Guy Walter : Parce que c'est une forme universelle en constante métamorphose. Le roman fait preuve d'une adaptabilité assez incroyable ; c'est une forme qui se différencie selon les cultures, les situations et qui ressemble un lectorat vaste, hétérogène. On pouvait donc créer un événement très public, en même temps que rigoureux.
Pourquoi avez-vous appelé cet événement du terme assez austère d' "assises" ?
Parce que ce n'est ni un festival, ni un salon. Le terme d'assises dit bien notre volonté de réunir un public, des auteurs, de prendre le temps de la réflexion, d'entrer dans les univers romanesques pour en comprendre la force. Les Assises ne célèbrent pas les auteurs ni les livres, mais essayent de nous faire entrer dans l'expérience de l'écriture et de la lecture. On est donc loin de toute forme de consumérisme culturel et détachés de l'actualité éditoriale. Avec l'équipe du "Monde des livres", on essaie de comprendre quelles sont les lignes de force qui traversent le roman sur un plan international et de créer ainsi un temps fort de la réflexion sur la littérature, et sur le monde. Car réfléchir à la littérature, c'est réfléchir au monde qui nous entoure, aux vies qu'on mène.

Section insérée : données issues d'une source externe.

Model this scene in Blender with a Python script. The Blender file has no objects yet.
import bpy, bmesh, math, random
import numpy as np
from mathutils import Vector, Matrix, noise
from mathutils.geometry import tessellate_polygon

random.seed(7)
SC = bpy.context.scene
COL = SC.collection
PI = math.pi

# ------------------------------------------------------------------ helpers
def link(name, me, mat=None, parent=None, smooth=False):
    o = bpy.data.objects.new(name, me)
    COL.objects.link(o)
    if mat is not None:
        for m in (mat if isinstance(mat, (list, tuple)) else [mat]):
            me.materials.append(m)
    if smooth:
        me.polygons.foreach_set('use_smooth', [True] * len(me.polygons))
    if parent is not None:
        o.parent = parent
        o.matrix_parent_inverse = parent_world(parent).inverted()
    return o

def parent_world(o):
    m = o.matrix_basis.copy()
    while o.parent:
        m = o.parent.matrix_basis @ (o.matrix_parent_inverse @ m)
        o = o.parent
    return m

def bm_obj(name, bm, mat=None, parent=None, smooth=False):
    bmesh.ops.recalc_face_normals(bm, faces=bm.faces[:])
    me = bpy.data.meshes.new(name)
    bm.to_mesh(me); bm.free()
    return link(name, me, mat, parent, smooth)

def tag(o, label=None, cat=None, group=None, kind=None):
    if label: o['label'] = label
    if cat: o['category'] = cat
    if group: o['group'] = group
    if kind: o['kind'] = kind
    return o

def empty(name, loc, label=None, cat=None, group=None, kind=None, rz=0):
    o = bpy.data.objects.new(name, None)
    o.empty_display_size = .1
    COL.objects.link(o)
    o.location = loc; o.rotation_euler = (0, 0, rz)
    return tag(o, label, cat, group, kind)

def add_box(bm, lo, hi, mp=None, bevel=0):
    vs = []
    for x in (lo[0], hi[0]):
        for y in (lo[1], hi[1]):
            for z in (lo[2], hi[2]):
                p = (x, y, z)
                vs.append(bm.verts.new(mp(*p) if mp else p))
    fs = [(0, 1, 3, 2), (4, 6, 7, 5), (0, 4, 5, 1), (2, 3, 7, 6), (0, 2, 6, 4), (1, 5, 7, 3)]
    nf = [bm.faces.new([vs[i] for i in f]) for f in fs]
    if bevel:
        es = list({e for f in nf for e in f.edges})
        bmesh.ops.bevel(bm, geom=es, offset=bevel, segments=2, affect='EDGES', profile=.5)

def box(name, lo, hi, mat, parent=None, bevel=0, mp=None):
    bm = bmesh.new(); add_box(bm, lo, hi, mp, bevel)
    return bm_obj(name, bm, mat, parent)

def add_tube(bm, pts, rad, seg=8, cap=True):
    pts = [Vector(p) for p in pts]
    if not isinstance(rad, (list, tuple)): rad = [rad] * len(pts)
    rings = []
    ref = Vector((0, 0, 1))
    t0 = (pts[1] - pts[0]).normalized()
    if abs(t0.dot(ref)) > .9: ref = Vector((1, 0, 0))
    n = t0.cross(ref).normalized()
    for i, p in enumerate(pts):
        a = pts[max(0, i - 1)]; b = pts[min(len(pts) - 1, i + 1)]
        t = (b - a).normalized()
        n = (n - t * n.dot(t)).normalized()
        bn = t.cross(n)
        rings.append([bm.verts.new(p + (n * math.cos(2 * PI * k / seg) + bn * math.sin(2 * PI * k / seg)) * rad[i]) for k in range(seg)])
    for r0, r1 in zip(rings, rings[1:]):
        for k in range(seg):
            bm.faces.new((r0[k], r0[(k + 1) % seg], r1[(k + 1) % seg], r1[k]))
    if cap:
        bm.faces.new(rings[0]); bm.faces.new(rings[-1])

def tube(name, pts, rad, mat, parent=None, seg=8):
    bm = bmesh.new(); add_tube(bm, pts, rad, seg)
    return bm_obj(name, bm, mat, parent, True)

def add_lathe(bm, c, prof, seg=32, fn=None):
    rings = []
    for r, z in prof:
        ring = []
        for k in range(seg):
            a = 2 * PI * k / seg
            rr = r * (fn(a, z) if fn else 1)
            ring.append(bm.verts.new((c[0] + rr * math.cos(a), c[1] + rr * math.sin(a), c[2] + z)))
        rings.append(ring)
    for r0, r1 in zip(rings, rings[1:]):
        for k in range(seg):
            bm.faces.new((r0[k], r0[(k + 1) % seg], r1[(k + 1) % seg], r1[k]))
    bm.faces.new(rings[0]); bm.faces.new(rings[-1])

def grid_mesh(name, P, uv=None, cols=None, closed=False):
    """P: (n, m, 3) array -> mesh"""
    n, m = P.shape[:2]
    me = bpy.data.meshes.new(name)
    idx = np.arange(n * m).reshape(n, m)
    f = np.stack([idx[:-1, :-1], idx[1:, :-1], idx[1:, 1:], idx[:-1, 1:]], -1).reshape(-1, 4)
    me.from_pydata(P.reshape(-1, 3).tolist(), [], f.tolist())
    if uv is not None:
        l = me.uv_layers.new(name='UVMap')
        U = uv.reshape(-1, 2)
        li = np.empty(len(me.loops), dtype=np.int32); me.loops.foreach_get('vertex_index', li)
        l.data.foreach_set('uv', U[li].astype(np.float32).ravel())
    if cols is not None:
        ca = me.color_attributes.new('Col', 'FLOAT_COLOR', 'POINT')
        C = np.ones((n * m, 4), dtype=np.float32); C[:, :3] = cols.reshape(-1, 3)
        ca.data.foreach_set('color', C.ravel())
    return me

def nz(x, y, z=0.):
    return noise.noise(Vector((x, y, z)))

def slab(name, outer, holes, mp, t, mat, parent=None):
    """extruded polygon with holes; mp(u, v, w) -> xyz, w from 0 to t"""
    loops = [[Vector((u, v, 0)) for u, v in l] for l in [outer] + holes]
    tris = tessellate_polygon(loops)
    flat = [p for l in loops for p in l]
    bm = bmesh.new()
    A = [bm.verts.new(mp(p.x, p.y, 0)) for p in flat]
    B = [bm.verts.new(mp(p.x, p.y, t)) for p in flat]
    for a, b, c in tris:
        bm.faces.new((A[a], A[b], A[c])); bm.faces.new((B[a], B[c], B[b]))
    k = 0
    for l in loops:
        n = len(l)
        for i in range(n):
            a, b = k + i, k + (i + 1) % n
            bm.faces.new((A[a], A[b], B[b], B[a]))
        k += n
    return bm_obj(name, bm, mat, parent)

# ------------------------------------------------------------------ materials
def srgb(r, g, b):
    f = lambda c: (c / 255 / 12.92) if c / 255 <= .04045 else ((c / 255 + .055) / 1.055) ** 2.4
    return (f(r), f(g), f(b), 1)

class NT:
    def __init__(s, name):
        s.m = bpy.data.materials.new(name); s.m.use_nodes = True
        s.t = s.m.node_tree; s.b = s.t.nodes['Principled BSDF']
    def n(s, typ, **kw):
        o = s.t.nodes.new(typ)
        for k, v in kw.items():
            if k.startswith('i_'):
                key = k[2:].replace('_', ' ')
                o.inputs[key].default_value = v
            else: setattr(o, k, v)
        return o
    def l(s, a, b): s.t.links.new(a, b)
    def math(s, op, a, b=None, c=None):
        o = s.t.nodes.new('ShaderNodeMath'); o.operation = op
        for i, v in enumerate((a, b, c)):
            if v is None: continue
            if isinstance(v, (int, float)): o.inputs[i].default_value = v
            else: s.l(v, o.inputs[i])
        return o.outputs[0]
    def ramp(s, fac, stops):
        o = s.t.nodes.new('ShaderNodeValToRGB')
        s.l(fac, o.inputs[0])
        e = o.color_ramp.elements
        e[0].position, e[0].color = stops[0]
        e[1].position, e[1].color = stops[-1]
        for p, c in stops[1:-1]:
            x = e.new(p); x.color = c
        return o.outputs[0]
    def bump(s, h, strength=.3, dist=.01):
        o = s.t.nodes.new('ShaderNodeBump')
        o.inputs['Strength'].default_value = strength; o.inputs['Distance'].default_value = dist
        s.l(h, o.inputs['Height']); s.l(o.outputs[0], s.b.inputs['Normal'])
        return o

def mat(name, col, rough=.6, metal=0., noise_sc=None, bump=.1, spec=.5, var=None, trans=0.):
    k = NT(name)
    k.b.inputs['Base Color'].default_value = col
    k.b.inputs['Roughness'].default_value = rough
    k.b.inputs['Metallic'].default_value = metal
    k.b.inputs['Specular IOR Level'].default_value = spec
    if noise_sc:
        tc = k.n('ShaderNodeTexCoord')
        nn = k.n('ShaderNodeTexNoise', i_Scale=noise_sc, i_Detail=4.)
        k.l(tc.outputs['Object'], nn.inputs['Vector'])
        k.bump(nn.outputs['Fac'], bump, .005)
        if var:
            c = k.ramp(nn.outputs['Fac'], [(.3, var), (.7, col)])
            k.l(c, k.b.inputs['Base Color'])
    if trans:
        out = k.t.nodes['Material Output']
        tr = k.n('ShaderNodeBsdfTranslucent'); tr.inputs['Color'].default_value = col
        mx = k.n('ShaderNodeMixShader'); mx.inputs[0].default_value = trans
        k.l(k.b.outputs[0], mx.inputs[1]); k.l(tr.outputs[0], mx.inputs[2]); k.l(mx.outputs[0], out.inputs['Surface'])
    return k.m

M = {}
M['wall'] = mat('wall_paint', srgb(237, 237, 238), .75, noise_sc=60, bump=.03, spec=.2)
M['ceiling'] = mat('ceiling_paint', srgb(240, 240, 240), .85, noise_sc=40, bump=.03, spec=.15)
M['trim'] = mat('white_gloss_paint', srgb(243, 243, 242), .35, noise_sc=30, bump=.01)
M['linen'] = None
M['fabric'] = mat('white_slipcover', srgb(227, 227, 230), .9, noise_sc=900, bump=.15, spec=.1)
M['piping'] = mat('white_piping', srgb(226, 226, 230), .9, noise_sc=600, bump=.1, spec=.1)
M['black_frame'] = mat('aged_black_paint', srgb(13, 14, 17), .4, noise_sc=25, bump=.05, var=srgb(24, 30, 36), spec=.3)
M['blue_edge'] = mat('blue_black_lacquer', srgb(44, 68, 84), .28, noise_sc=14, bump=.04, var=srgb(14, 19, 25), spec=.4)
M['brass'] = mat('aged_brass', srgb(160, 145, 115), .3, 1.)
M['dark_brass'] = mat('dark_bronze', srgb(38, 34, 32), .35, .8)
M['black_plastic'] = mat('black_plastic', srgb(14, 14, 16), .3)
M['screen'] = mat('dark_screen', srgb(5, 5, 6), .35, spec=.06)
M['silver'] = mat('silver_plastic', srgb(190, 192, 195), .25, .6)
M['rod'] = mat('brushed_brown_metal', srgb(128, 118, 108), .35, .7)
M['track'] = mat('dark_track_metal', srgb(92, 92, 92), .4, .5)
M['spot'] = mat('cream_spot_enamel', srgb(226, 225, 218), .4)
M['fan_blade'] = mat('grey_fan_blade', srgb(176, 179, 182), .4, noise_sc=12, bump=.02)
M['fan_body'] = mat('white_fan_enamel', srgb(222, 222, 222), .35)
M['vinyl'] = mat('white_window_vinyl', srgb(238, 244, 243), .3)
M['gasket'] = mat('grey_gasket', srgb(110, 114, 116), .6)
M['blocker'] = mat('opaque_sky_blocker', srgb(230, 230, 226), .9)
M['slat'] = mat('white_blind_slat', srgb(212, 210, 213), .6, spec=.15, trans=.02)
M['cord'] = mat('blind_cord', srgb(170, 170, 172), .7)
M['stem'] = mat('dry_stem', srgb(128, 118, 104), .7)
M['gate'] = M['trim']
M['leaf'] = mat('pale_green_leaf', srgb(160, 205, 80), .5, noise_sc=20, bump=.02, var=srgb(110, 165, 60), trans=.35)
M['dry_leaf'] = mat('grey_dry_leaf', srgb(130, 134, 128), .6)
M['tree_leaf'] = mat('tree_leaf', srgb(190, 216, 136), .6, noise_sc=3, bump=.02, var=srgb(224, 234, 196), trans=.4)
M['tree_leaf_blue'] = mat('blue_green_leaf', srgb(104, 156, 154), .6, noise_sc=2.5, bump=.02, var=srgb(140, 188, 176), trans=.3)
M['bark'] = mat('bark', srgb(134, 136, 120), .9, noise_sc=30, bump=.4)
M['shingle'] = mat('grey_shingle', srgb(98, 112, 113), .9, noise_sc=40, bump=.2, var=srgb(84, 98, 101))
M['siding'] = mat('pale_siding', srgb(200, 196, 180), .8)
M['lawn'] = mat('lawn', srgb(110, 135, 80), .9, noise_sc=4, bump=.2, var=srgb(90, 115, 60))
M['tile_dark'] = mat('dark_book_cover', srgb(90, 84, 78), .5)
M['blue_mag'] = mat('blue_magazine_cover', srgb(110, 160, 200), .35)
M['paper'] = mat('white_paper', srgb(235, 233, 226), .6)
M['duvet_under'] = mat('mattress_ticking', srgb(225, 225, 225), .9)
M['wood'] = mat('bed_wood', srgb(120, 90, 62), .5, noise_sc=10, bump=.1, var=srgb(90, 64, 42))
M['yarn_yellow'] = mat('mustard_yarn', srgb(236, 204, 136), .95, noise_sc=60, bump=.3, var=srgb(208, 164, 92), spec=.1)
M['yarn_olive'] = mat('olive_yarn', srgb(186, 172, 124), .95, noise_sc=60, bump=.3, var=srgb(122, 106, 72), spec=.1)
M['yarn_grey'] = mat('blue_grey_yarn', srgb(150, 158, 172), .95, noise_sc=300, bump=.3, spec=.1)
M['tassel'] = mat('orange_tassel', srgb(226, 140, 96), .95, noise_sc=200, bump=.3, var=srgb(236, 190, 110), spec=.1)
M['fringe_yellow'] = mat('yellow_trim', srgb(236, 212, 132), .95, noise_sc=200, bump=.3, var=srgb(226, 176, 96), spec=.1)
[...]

A l'issue de la première édition, l'auteur irlandais Colum Mac Cann a dit que les Assises pourraient être "l'un des festivals littéraires les plus importants au monde". Rien que ça ! Est-ce votre ambition ?
Ce serait démesuré et un peu grotesque ! Notre ambition, c'est surtout que chaque édition soit un temps fort de la réflexion sur le roman. Et que la littérature, la pensée littéraire, soit au cœur de l'événement. Colum Mac Cann est très célèbre, et souvent invité, de partout. Je crois que c'est la première fois qu'il avait le sentiment que les écrivains se parlaient entre eux et s'adressaient à un public qui lui même réagissait vraiment. Cela est tout simplement dû au mode d'organisation, à l'esprit dans lequel on travaille, aux contraintes qu'on s'est imposées. On demande aux écrivains d'apporter une contribution écrite, mais ils sont contents d'y répondre, parce qu'ils savent que leur parole va être entendue et discutée. Ce souci d'exactitude n'est pas incompatible avec un public vaste. On a prouvé qu'on pouvait faire un grand événement médiatique, convivial et en même temps rigoureux, précis.
De quelles rencontres attendez-vous le plus cette année ?
J'ai déjà lu les textes, je suis donc très confiant sur la qualité de toutes les interventions... Je trouve très belle la question de la fissure géographique : comment une zone d'instabilité géo-politique engendre-t-elle des formes d'écriture ? C'est un sujet très juste politiquement aujourd'hui, donc j'en attends beaucoup. De plus, Nuruddin Farah est un immense écrivain somalien de langue anglaise, Dany Laferrière est complètement génial et l'albanais Fatos Kongoli m'intéresse beaucoup. La rencontre avec Carlo Ginzburg pourrait être passionnante et assez inattendue. Cet historien prestigieux va parler de la façon dont la littérature, et le roman en particulier, ont influencé sa pratique de l'histoire. Autre forme étrange : le dialogue qu'aura Adam Thirwell avec des images d'archives d'écrivains ; je suis curieux d'entendre comment Thirwell va répondre à Nathalie Sarraute, Marguerite Duras, Wladimir Nabokov...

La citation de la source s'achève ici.